Essa fuga, porém, só se dá de fato ao lado de Sheila, quando ambas partem para o cenário idílico da casa de veraneio da advogada, um verdadeiro castelo que, diferente da construção de areia destruída por Karina na praia, simboliza solidez e proteção. No dia a dia nessa fortaleza particular, a veia feminista do discurso de Garrett se impõe, o que o torna excessivamente literal em determinados momentos, como quando Sheila contesta Karina por ter mudado seu nome, Maria do Carmo, para um escolhido por Rufino – a imposição masculina – ou afirmando para Lucas que a mulher que deseja não pertence a ninguém. Apesar de belíssima, Malbouisson peca levemente na impostação de suas falas, nem sempre soando natural, diferentemente de Muniz que mostra enorme desenvoltura, deixando transparecer todas as camadas da personalidade e da metamorfose gradual de Karina.
O grande momento da atriz se dá na magnífica sequência do flerte com o cliente do cassino, que culmina em uma longa e tórrida noite de sexo, na qual a entrega total de Muniz é notável.
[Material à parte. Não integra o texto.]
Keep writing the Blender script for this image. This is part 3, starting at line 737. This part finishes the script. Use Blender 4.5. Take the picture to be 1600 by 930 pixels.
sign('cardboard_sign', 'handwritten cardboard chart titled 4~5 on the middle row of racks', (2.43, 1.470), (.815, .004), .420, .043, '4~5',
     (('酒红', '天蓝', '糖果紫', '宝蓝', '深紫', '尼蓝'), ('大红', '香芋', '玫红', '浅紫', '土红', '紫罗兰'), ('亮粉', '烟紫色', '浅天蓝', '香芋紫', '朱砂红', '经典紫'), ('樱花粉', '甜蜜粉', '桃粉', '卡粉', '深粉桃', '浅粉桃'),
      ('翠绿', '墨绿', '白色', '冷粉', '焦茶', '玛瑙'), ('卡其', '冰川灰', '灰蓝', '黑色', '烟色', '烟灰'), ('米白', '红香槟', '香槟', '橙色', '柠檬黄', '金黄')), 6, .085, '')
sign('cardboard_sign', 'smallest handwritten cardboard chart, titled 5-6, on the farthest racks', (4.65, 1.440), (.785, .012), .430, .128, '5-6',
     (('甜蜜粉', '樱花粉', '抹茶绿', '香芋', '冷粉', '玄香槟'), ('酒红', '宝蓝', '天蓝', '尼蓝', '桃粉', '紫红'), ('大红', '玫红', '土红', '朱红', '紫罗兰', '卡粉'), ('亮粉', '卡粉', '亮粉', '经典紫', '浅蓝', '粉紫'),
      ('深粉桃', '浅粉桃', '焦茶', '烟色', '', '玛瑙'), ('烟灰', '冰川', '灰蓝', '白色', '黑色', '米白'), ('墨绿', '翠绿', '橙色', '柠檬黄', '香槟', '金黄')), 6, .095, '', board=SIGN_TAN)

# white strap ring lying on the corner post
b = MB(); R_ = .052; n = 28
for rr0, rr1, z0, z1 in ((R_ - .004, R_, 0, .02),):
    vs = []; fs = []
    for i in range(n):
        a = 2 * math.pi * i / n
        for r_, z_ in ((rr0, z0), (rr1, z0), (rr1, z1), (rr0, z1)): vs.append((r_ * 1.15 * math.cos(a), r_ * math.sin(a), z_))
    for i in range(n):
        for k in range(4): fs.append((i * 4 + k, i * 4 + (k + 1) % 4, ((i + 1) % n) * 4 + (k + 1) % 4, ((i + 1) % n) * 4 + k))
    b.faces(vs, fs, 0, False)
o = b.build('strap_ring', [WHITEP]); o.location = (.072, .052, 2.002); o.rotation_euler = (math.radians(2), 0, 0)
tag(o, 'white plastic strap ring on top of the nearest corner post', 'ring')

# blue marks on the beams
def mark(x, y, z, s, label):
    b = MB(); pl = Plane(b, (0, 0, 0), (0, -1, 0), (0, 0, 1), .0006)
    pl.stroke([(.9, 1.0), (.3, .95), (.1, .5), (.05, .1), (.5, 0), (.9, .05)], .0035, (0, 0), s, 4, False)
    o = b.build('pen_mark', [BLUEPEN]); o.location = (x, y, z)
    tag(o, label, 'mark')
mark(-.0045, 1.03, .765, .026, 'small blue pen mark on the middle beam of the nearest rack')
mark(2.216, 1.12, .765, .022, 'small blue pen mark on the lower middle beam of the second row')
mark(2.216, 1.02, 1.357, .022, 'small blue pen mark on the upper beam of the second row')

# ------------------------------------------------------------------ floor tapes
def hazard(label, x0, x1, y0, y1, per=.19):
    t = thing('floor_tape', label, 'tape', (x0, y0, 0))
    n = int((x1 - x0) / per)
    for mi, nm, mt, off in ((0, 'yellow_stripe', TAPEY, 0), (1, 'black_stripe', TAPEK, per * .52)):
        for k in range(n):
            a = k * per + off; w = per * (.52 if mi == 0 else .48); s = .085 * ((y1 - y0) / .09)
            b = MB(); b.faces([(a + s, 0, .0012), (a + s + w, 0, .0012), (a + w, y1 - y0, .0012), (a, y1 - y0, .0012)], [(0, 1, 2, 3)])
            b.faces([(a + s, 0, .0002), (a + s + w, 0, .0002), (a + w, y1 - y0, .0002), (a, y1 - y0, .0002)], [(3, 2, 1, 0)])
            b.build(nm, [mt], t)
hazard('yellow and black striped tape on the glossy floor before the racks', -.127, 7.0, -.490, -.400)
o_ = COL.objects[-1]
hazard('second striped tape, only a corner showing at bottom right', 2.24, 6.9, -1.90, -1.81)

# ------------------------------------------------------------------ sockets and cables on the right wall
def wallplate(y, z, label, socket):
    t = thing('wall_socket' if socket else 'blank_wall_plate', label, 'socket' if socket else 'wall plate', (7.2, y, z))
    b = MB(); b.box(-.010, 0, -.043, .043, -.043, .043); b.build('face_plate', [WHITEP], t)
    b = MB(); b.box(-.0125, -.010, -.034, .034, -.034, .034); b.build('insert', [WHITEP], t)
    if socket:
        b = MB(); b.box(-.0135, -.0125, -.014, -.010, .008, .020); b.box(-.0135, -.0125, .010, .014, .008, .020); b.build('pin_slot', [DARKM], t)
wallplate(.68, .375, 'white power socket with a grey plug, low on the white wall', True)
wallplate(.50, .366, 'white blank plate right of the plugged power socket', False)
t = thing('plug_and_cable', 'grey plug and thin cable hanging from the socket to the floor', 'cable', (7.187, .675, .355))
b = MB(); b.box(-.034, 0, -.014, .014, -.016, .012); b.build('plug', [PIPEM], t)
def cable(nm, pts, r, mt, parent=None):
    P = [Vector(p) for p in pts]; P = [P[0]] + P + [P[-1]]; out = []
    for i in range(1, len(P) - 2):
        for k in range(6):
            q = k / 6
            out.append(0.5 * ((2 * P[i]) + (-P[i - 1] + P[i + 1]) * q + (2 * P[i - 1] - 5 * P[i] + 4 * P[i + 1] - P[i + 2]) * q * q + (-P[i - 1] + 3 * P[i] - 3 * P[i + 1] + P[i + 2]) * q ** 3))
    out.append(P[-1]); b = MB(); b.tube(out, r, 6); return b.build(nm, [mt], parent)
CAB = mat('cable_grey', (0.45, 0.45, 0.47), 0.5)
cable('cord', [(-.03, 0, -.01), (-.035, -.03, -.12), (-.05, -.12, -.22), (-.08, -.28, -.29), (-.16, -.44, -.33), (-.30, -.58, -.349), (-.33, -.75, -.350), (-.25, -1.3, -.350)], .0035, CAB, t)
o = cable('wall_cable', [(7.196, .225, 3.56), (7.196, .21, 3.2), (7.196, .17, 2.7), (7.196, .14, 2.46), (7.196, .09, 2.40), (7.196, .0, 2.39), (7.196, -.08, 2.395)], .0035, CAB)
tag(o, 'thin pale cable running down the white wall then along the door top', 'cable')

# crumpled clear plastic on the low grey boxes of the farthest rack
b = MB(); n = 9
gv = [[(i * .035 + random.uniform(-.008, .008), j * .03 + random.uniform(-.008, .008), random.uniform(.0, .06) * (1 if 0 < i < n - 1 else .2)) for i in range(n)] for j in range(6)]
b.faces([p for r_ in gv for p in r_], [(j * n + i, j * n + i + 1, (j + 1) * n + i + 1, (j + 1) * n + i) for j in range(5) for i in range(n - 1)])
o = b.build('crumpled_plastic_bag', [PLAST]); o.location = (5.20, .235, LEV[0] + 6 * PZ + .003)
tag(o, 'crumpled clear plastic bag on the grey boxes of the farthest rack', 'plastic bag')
Além do drama e do erotismo, Garrett insere traços de terror psicológico, gerando cenas visualmente elaboradas, como os pesadelos de Karina – com destaque para aquele do “balanço sexual”. A atmosfera de suspense é bem instaurada e a ameaça se materializa novamente na figura masculina, no caso Lucas. A tensão sexual entre Karina e Sheila também aumenta, com a trama ganhando uma forte conotação lésbica. E mesmo que outra vez se valha da literalidade – a advogada chega a perguntar se sua cliente já teve uma relação homossexual – Garrett constrói essa ligação com delicadeza.
Por mais que também sirva ao deleite do público masculino, esse relacionamento possui um significado sincero sobre o empoderamento da mulher, no abandono completo da dependência de um homem. Uma alegoria que tem seu clímax na orgástica transa sob a chuva de Karina e Sheila, embalada por Everything Must Change, de Nina Simone, e filmada com extremo lirismo por Garrett, entrelaçando as noções de realidade e fantasia. Precedendo Ridley Scott e seu Thelma & Louise (1991) em uma década, Garrett, no deslumbrante plano final, coloca sua mulheres, unidas pelo crime e pelo amor, frente a um abismo. Prontas para enfrentar a lei dos homens, Karina e Sheila realizam um mergulho, não físico, mas de suas almas, agora lavadas por seu próprio senso de justiça.